-- DATASET EXTRACT --
-------------------------
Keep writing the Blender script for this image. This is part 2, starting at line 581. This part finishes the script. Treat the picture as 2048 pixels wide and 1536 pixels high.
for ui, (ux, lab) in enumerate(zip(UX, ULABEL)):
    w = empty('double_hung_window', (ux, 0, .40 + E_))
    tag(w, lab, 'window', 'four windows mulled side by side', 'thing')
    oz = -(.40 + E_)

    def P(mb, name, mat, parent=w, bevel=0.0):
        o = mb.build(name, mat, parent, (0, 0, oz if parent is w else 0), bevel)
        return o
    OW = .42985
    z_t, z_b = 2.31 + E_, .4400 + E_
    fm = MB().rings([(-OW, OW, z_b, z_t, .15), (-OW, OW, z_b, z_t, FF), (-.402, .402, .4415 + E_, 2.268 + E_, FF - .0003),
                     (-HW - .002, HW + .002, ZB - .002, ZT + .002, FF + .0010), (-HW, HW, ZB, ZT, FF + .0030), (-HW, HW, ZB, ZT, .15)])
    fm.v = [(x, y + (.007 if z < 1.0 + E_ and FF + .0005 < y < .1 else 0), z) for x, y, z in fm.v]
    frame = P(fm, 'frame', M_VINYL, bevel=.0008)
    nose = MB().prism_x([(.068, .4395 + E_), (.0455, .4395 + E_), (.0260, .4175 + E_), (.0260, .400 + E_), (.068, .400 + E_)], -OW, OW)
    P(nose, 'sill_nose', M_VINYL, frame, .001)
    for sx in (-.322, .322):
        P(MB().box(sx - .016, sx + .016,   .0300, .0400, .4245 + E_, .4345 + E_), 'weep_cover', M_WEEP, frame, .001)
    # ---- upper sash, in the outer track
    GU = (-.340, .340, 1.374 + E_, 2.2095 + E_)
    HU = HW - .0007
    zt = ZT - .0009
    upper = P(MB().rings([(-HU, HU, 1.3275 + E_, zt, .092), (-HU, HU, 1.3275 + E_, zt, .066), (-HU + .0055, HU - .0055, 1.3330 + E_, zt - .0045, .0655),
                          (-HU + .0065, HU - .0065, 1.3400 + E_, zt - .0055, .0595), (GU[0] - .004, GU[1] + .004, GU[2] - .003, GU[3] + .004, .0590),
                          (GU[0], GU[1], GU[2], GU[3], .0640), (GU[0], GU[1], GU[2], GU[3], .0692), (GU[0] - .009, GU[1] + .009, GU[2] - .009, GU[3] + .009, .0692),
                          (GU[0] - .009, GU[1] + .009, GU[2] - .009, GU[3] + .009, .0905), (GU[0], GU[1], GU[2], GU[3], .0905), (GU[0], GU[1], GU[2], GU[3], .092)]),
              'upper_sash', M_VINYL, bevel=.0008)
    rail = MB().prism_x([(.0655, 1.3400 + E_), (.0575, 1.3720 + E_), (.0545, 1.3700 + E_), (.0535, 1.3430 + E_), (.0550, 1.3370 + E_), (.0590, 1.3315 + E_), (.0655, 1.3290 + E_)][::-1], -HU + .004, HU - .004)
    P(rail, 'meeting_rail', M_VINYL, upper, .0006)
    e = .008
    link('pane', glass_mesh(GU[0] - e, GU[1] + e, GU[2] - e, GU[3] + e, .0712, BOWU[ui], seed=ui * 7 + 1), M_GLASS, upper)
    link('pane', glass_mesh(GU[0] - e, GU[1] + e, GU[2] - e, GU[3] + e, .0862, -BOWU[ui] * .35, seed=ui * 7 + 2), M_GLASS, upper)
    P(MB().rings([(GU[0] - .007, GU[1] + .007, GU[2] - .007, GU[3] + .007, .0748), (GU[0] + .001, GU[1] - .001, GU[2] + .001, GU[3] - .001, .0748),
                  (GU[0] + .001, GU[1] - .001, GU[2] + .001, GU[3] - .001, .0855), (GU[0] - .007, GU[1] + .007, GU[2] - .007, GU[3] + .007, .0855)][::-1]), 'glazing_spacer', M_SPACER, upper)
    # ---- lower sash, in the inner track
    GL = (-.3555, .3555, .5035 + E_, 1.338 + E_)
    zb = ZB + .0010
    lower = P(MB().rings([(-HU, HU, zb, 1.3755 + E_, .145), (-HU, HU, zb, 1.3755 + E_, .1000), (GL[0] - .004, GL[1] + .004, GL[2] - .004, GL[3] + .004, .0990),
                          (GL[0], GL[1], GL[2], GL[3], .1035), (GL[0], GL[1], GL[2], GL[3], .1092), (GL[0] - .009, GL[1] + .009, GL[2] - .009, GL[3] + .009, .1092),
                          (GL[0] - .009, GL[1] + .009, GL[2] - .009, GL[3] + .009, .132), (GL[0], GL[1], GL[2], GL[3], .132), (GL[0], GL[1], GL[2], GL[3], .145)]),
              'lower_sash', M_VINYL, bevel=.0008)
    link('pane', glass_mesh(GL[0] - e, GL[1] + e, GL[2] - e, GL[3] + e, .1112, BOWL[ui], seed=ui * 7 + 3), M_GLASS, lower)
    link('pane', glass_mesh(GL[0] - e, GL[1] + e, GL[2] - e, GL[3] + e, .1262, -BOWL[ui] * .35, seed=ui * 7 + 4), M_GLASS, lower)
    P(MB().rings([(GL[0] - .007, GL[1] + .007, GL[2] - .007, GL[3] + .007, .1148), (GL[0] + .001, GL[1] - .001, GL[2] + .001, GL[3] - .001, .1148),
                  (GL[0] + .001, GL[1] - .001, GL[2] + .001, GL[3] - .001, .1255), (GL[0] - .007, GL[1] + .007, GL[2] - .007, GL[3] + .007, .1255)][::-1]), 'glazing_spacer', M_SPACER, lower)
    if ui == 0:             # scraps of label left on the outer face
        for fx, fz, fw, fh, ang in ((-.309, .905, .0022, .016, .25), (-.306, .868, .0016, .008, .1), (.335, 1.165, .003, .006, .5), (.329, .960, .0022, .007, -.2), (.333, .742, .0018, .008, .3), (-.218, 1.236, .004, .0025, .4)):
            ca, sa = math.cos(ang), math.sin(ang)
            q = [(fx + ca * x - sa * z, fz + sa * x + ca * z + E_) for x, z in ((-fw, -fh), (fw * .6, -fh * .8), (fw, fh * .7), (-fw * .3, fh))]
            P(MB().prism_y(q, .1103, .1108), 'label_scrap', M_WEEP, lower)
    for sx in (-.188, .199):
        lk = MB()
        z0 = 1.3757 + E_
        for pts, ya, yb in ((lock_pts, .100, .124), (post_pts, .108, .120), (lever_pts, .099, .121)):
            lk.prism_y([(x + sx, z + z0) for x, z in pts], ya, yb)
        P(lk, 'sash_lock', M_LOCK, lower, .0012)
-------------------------
-- TASK --
Write the material out again in its entirety, exactly as shown.

-- RESULT --
Keep writing the Blender script for this image. This is part 2, starting at line 581. This part finishes the script. Treat the picture as 2048 pixels wide and 1536 pixels high.
for ui, (ux, lab) in enumerate(zip(UX, ULABEL)):
    w = empty('double_hung_window', (ux, 0, .40 + E_))
    tag(w, lab, 'window', 'four windows mulled side by side', 'thing')
    oz = -(.40 + E_)

    def P(mb, name, mat, parent=w, bevel=0.0):
        o = mb.build(name, mat, parent, (0, 0, oz if parent is w else 0), bevel)
        return o
    OW = .42985
    z_t, z_b = 2.31 + E_, .4400 + E_
    fm = MB().rings([(-OW, OW, z_b, z_t, .15), (-OW, OW, z_b, z_t, FF), (-.402, .402, .4415 + E_, 2.268 + E_, FF - .0003),
                     (-HW - .002, HW + .002, ZB - .002, ZT + .002, FF + .0010), (-HW, HW, ZB, ZT, FF + .0030), (-HW, HW, ZB, ZT, .15)])
    fm.v = [(x, y + (.007 if z < 1.0 + E_ and FF + .0005 < y < .1 else 0), z) for x, y, z in fm.v]
    frame = P(fm, 'frame', M_VINYL, bevel=.0008)
    nose = MB().prism_x([(.068, .4395 + E_), (.0455, .4395 + E_), (.0260, .4175 + E_), (.0260, .400 + E_), (.068, .400 + E_)], -OW, OW)
    P(nose, 'sill_nose', M_VINYL, frame, .001)
    for sx in (-.322, .322):
        P(MB().box(sx - .016, sx + .016,   .0300, .0400, .4245 + E_, .4345 + E_), 'weep_cover', M_WEEP, frame, .001)
    # ---- upper sash, in the outer track
    GU = (-.340, .340, 1.374 + E_, 2.2095 + E_)
    HU = HW - .0007
    zt = ZT - .0009
    upper = P(MB().rings([(-HU, HU, 1.3275 + E_, zt, .092), (-HU, HU, 1.3275 + E_, zt, .066), (-HU + .0055, HU - .0055, 1.3330 + E_, zt - .0045, .0655),
                          (-HU + .0065, HU - .0065, 1.3400 + E_, zt - .0055, .0595), (GU[0] - .004, GU[1] + .004, GU[2] - .003, GU[3] + .004, .0590),
                          (GU[0], GU[1], GU[2], GU[3], .0640), (GU[0], GU[1], GU[2], GU[3], .0692), (GU[0] - .009, GU[1] + .009, GU[2] - .009, GU[3] + .009, .0692),
                          (GU[0] - .009, GU[1] + .009, GU[2] - .009, GU[3] + .009, .0905), (GU[0], GU[1], GU[2], GU[3], .0905), (GU[0], GU[1], GU[2], GU[3], .092)]),
              'upper_sash', M_VINYL, bevel=.0008)
    rail = MB().prism_x([(.0655, 1.3400 + E_), (.0575, 1.3720 + E_), (.0545, 1.3700 + E_), (.0535, 1.3430 + E_), (.0550, 1.3370 + E_), (.0590, 1.3315 + E_), (.0655, 1.3290 + E_)][::-1], -HU + .004, HU - .004)
    P(rail, 'meeting_rail', M_VINYL, upper, .0006)
    e = .008
    link('pane', glass_mesh(GU[0] - e, GU[1] + e, GU[2] - e, GU[3] + e, .0712, BOWU[ui], seed=ui * 7 + 1), M_GLASS, upper)
    link('pane', glass_mesh(GU[0] - e, GU[1] + e, GU[2] - e, GU[3] + e, .0862, -BOWU[ui] * .35, seed=ui * 7 + 2), M_GLASS, upper)
    P(MB().rings([(GU[0] - .007, GU[1] + .007, GU[2] - .007, GU[3] + .007, .0748), (GU[0] + .001, GU[1] - .001, GU[2] + .001, GU[3] - .001, .0748),
                  (GU[0] + .001, GU[1] - .001, GU[2] + .001, GU[3] - .001, .0855), (GU[0] - .007, GU[1] + .007, GU[2] - .007, GU[3] + .007, .0855)][::-1]), 'glazing_spacer', M_SPACER, upper)
    # ---- lower sash, in the inner track
    GL = (-.3555, .3555, .5035 + E_, 1.338 + E_)
    zb = ZB + .0010
    lower = P(MB().rings([(-HU, HU, zb, 1.3755 + E_, .145), (-HU, HU, zb, 1.3755 + E_, .1000), (GL[0] - .004, GL[1] + .004, GL[2] - .004, GL[3] + .004, .0990),
                          (GL[0], GL[1], GL[2], GL[3], .1035), (GL[0], GL[1], GL[2], GL[3], .1092), (GL[0] - .009, GL[1] + .009, GL[2] - .009, GL[3] + .009, .1092),
                          (GL[0] - .009, GL[1] + .009, GL[2] - .009, GL[3] + .009, .132), (GL[0], GL[1], GL[2], GL[3], .132), (GL[0], GL[1], GL[2], GL[3], .145)]),
              'lower_sash', M_VINYL, bevel=.0008)
    link('pane', glass_mesh(GL[0] - e, GL[1] + e, GL[2] - e, GL[3] + e, .1112, BOWL[ui], seed=ui * 7 + 3), M_GLASS, lower)
    link('pane', glass_mesh(GL[0] - e, GL[1] + e, GL[2] - e, GL[3] + e, .1262, -BOWL[ui] * .35, seed=ui * 7 + 4), M_GLASS, lower)
    P(MB().rings([(GL[0] - .007, GL[1] + .007, GL[2] - .007, GL[3] + .007, .1148), (GL[0] + .001, GL[1] - .001, GL[2] + .001, GL[3] - .001, .1148),
                  (GL[0] + .001, GL[1] - .001, GL[2] + .001, GL[3] - .001, .1255), (GL[0] - .007, GL[1] + .007, GL[2] - .007, GL[3] + .007, .1255)][::-1]), 'glazing_spacer', M_SPACER, lower)
    if ui == 0:             # scraps of label left on the outer face
        for fx, fz, fw, fh, ang in ((-.309, .905, .0022, .016, .25), (-.306, .868, .0016, .008, .1), (.335, 1.165, .003, .006, .5), (.329, .960, .0022, .007, -.2), (.333, .742, .0018, .008, .3), (-.218, 1.236, .004, .0025, .4)):
            ca, sa = math.cos(ang), math.sin(ang)
            q = [(fx + ca * x - sa * z, fz + sa * x + ca * z + E_) for x, z in ((-fw, -fh), (fw * .6, -fh * .8), (fw, fh * .7), (-fw * .3, fh))]
            P(MB().prism_y(q, .1103, .1108), 'label_scrap', M_WEEP, lower)
    for sx in (-.188, .199):
        lk = MB()
        z0 = 1.3757 + E_
        for pts, ya, yb in ((lock_pts, .100, .124), (post_pts, .108, .120), (lever_pts, .099, .121)):
            lk.prism_y([(x + sx, z + z0) for x, z in pts], ya, yb)
        P(lk, 'sash_lock', M_LOCK, lower, .0012)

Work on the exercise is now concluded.